| Exercise task |
With the pictures left out, copy the listing below exactly.

▼

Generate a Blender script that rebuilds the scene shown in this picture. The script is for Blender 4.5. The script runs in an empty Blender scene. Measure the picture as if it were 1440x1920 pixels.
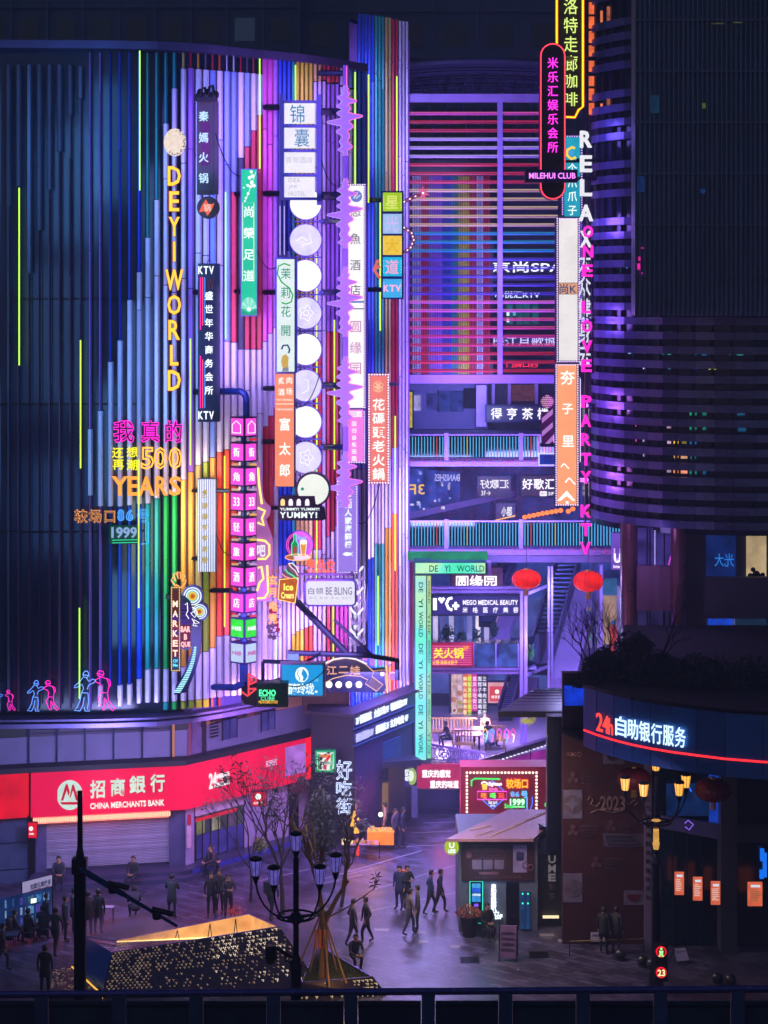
import bpy, math, random
from mathutils import Vector, Matrix
R = math.radians
rnd = random.Random(7)
sc = bpy.context.scene
C = sc.collection
# ------------------------------------------------------------------ camera, sky, sun, exposure
F = 3733.0; H = 23.2; HY = 540.0          # focal length in photo pixels, eye height, horizon row
cam = bpy.data.cameras.new('camera'); co = bpy.data.objects.new('camera', cam); C.objects.link(co)
co.location = (0, 0, H); co.rotation_euler = (R(90), 0, 0)
cam.sensor_fit = 'VERTICAL'; cam.sensor_height = 36.0; cam.sensor_width = 27.0
cam.lens = F / 1920 * 36.0; cam.shift_y = -(960 - HY) / 1920.0
cam.clip_end = 900; cam.clip_start = 0.5
sc.camera = co
wd = bpy.data.worlds.new('World'); sc.world = wd; wd.use_nodes = True
wn = wd.node_tree; bg = wn.nodes['Background']
sky = wn.nodes.new('ShaderNodeTexSky'); sky.sky_type = 'NISHITA'; sky.sun_disc = False
sky.sun_elevation = R(28); sky.sun_rotation = R(200); sky.air_density = 1.6; sky.ozone_density = 8
wn.links.new(sky.outputs[0], bg.inputs[0]); bg.inputs[1].default_value = 0.018
sl = bpy.data.lights.new('moon', 'SUN'); so = bpy.data.objects.new('moon', sl); C.objects.link(so)
sl.energy = 0.012; sl.angle = R(8); sl.color = (0.6, 0.7, 1.0); so.rotation_euler = (R(50), R(0), R(-20))
sc.view_settings.view_transform = 'Standard'; sc.view_settings.look = 'None'
sc.view_settings.exposure = 0.35; sc.view_settings.gamma = 1.0
cy = sc.cycles; sc.render.engine = 'CYCLES'
cy.use_denoising = True; cy.max_bounces = 5; cy.diffuse_bounces = 3; cy.glossy_bounces = 3
cy.transmission_bounces = 4; cy.transparent_max_bounces = 8; cy.volume_bounces = 0
cy.caustics_reflective = False; cy.caustics_refractive = False; cy.sample_clamp_indirect = 4.0
cy.use_light_tree = True; cy.use_adaptive_sampling = True; cy.adaptive_threshold = 0.02
EXL = 1.0
def lamp(kind, x, y, D, col, e, sx=1.0, sy=1.0, aim=None, off=0.0, spread=180):
    l = bpy.data.lights.new('added_light', kind); l.energy = e * EXL; l.color = hx(col)[:3]
    if kind == 'AREA':
        l.shape = 'RECTANGLE'; l.size = sx; l.size_y = sy; l.spread = R(spread)
    else: l.shadow_soft_size = sx
    o = bpy.data.objects.new('added_light', l); C.objects.link(o); p = P(x, y, D); o.location = p
    if aim is not None:
        d = (Vector(aim) - p).normalized(); o.rotation_euler = d.to_track_quat('-Z', 'Y').to_euler()
    return o
def wash(x, y, e, col, sx=3, sy=3, dy=2.4, D=None):
    """added stand-in for a wall washer, shining back on to the facade behind it"""
    D = D or DA(x); return lamp('AREA', x, y, D - dy, col, e*.42, sx, sy, aim=P(x, y, D + 3), spread=130)
# ------------------------------------------------------------------ helpers
def hx(h, a=1.0):
    h = h.lstrip('#'); v = [int(h[i:i+2], 16) / 255 for i in (0, 2, 4)]
    return tuple((c / 12.92 if c <= .04045 else ((c + .055) / 1.055) ** 2.4) for c in v) + (a,)
def X(x, D): return (x - 720.0) / F * D
def Z(y, D): return H - (y - HY) / F * D
def P(x, y, D): return Vector((X(x, D), D, Z(y, D)))
def G(y, z=0.0): return F * (H - z) / (y - HY)          # depth at which height z shows at row y
def lerp(tab, x):
    if x <= tab[0][0]: return tab[0][1]
    for (a, u), (b, v) in zip(tab, tab[1:]):
        if x <= b: return u + (v - u) * (x - a) / (b - a)
    return tab[-1][1]
def DA(x): return lerp([(-60, 74.6), (0, 75), (200, 75.2), (300, 75.5), (360, 76), (420, 76.9), (480, 78), (590, 80), (690, 83)], x)
def DB(x): return lerp([(655, 83.6), (768, 90)], x)
MATS = {}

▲

| Task solution |
Generate a Blender script that rebuilds the scene shown in this picture. The script is for Blender 4.5. The script runs in an empty Blender scene. Measure the picture as if it were 1440x1920 pixels.
import bpy, math, random
from mathutils import Vector, Matrix
R = math.radians
rnd = random.Random(7)
sc = bpy.context.scene
C = sc.collection
# ------------------------------------------------------------------ camera, sky, sun, exposure
F = 3733.0; H = 23.2; HY = 540.0          # focal length in photo pixels, eye height, horizon row
cam = bpy.data.cameras.new('camera'); co = bpy.data.objects.new('camera', cam); C.objects.link(co)
co.location = (0, 0, H); co.rotation_euler = (R(90), 0, 0)
cam.sensor_fit = 'VERTICAL'; cam.sensor_height = 36.0; cam.sensor_width = 27.0
cam.lens = F / 1920 * 36.0; cam.shift_y = -(960 - HY) / 1920.0
cam.clip_end = 900; cam.clip_start = 0.5
sc.camera = co
wd = bpy.data.worlds.new('World'); sc.world = wd; wd.use_nodes = True
wn = wd.node_tree; bg = wn.nodes['Background']
sky = wn.nodes.new('ShaderNodeTexSky'); sky.sky_type = 'NISHITA'; sky.sun_disc = False
sky.sun_elevation = R(28); sky.sun_rotation = R(200); sky.air_density = 1.6; sky.ozone_density = 8
wn.links.new(sky.outputs[0], bg.inputs[0]); bg.inputs[1].default_value = 0.018
sl = bpy.data.lights.new('moon', 'SUN'); so = bpy.data.objects.new('moon', sl); C.objects.link(so)
sl.energy = 0.012; sl.angle = R(8); sl.color = (0.6, 0.7, 1.0); so.rotation_euler = (R(50), R(0), R(-20))
sc.view_settings.view_transform = 'Standard'; sc.view_settings.look = 'None'
sc.view_settings.exposure = 0.35; sc.view_settings.gamma = 1.0
cy = sc.cycles; sc.render.engine = 'CYCLES'
cy.use_denoising = True; cy.max_bounces = 5; cy.diffuse_bounces = 3; cy.glossy_bounces = 3
cy.transmission_bounces = 4; cy.transparent_max_bounces = 8; cy.volume_bounces = 0
cy.caustics_reflective = False; cy.caustics_refractive = False; cy.sample_clamp_indirect = 4.0
cy.use_light_tree = True; cy.use_adaptive_sampling = True; cy.adaptive_threshold = 0.02
EXL = 1.0
def lamp(kind, x, y, D, col, e, sx=1.0, sy=1.0, aim=None, off=0.0, spread=180):
    l = bpy.data.lights.new('added_light', kind); l.energy = e * EXL; l.color = hx(col)[:3]
    if kind == 'AREA':
        l.shape = 'RECTANGLE'; l.size = sx; l.size_y = sy; l.spread = R(spread)
    else: l.shadow_soft_size = sx
    o = bpy.data.objects.new('added_light', l); C.objects.link(o); p = P(x, y, D); o.location = p
    if aim is not None:
        d = (Vector(aim) - p).normalized(); o.rotation_euler = d.to_track_quat('-Z', 'Y').to_euler()
    return o
def wash(x, y, e, col, sx=3, sy=3, dy=2.4, D=None):
    """added stand-in for a wall washer, shining back on to the facade behind it"""
    D = D or DA(x); return lamp('AREA', x, y, D - dy, col, e*.42, sx, sy, aim=P(x, y, D + 3), spread=130)
# ------------------------------------------------------------------ helpers
def hx(h, a=1.0):
    h = h.lstrip('#'); v = [int(h[i:i+2], 16) / 255 for i in (0, 2, 4)]
    return tuple((c / 12.92 if c <= .04045 else ((c + .055) / 1.055) ** 2.4) for c in v) + (a,)
def X(x, D): return (x - 720.0) / F * D
def Z(y, D): return H - (y - HY) / F * D
def P(x, y, D): return Vector((X(x, D), D, Z(y, D)))
def G(y, z=0.0): return F * (H - z) / (y - HY)          # depth at which height z shows at row y
def lerp(tab, x):
    if x <= tab[0][0]: return tab[0][1]
    for (a, u), (b, v) in zip(tab, tab[1:]):
        if x <= b: return u + (v - u) * (x - a) / (b - a)
    return tab[-1][1]
def DA(x): return lerp([(-60, 74.6), (0, 75), (200, 75.2), (300, 75.5), (360, 76), (420, 76.9), (480, 78), (590, 80), (690, 83)], x)
def DB(x): return lerp([(655, 83.6), (768, 90)], x)
MATS = {}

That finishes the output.